Predrag notes that they have only a verbal agreement to help in urgent cases.
In 2004 the settlement was equipped with sanitary containers that included common bathroom and toilet facilities and laundry rooms. Communal sinks are used to wash dishes as there is no running water in the containers.
While the containers provide sufficient facilities for a short stay, for long-term accommodation such conditions are deplorable. There is no one formally charged with managing and maintaining the settlement, there's no one to turn to when things go wrong.
Help from the OSCE
"There are multiple users of sanitary facilities in Vocar and their condition is dire," laments Chiara Lorenzini, from the OSCE Mission in Kosovo. When Chiara and her team conducted a survey on informal settlements this year, they found in Vocar that ten out of the sixteen showers were broken, fifteen out of eighteen toilets needed fixing and four out of five washing machines did not work properly.

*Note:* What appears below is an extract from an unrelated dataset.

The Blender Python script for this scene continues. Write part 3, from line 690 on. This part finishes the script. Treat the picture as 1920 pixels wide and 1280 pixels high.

"As we are not mandated with managing the settlement or resolving the legal issues at hand, the best we can do is to try and improve conditions for the people living there," explains Chiara. She and her team developed a renovation project to be financed from the OSCE Mission's Ethnic Communities Sustainability Fund (ECSF) established in 2000 by OSCE participating States' financial contributions.
"We decided to renovate and fix the existing sanitary faculties and purchase two new washing machines, but we also wanted to involve the municipal authority. We will finance ninety percent of the project and the municipality will provide ten percent," says Chiara. The municipality has confirmed its participation and renovations will start shortly.
Ethnic Communities Sustainability Fund
Over the last nine years, the Mission's ECSF has engaged over 1.7 million euros in activities that are helping improve living conditions amongst non-majority communities in different parts of Kosovo and support the return, remain and reconciliation of internally displaced persons (IDPs). Activities range from renovation of facilities and infrastructure to vocational training and language courses, meeting the needs of different communities. The fund will continue until sustainable support for non-majority communities, IDPs and returnees is secured.
The support provided to Vocar settlement will help, but living there is not a sustainable solution. Olgica doesn't know how long she will be calling Vocar home: "Until they send me somewhere else I guess."